Soutien à la croissance et à l’innovation sociale

Une première ébauche de ces outils a été rendue publique le 31 mai dernier par la Bpi. La croissance des entreprises de l’ESS et notamment des Société coopératives de production (Scop) devrait en bénéficier. Un fonds de fonds dont le montant pourrait atteindre 100 millions € sera orienté sur trois axes : le financement des entreprise de l’ESS via les acteurs du financement spécialisés (France Active, banques spécialisées comme La Nef…), la structuration du marché français du capital investissement à fort impact social (le fameux impact investing) et enfin les Scop.
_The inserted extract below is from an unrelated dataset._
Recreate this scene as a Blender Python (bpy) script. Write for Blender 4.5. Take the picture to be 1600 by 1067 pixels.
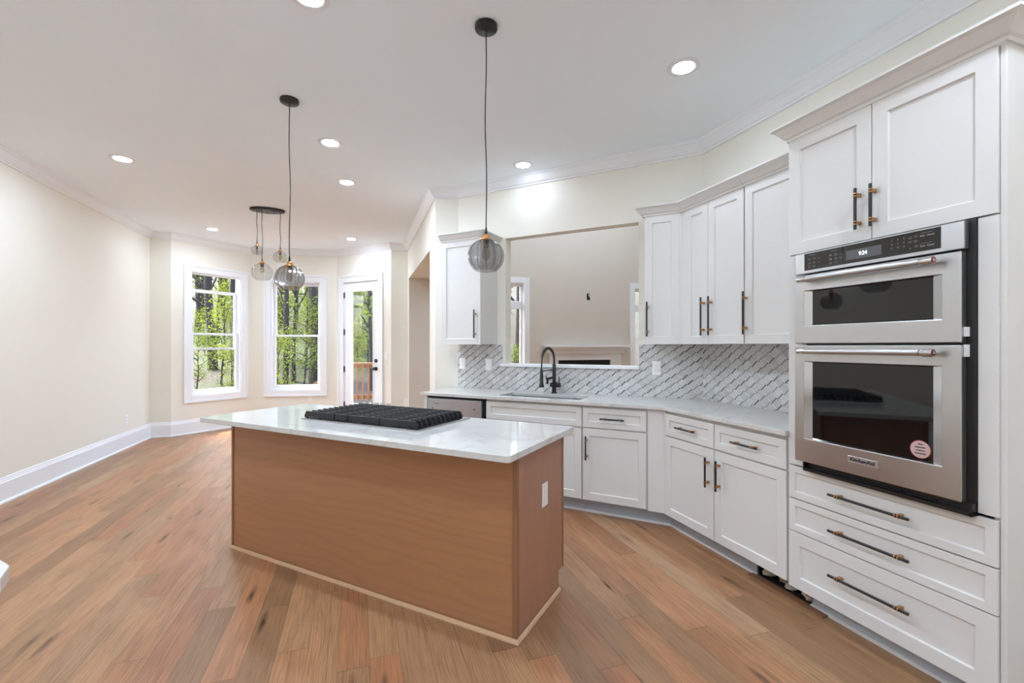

La loi prévoit en effet de favoriser la transmission d’entreprises en Scop via la création d’un droit d’information prioritaire des salariés en cas de projet de reprise de leur entreprise et la création d’un statut transitoire de Scop. Ce statut offrira l’opportunité à un groupe de salariés, désireux de reprendre leur entreprise d’obtenir un soutien d’investisseurs extérieurs qui lèvera l’obstacle du rachat mais dérogera à la règle de l’actionnariat salarié majoritaire qui prévaut dans les Scop.

Un dernier axe de financement devrait être au programme de la Bpi avec le financement de l’innovation sociale qui trouvera sa première définition légale dans la loi présentée en juillet. Au total 500 millions € sont promis à l’ESS, mais ce n’est pas un maximum précise le communiqué de Bercy.
 

* Selon le calendrier législatif. Le projet de loi-cadre de l’ESS, initialement prévu pour avril, parviendra tout de même à s’extraire de l’embouteillage législatif pour être examiné par les deux assemblées lors de la session parlementaire extraordinaire  qui aura lieu à la rentrée.

Actualisation: le 24 juillet, le projet de loi a été présenté en conseil des ministres. Il est violemment critiqué par le patronat (Medef, CGPME et UPA) concernant le volet sur la cession d'entreprise qui rajoute "une contrainte supplémentaire sur le dos des entreprises" selon Pierre Gattaz.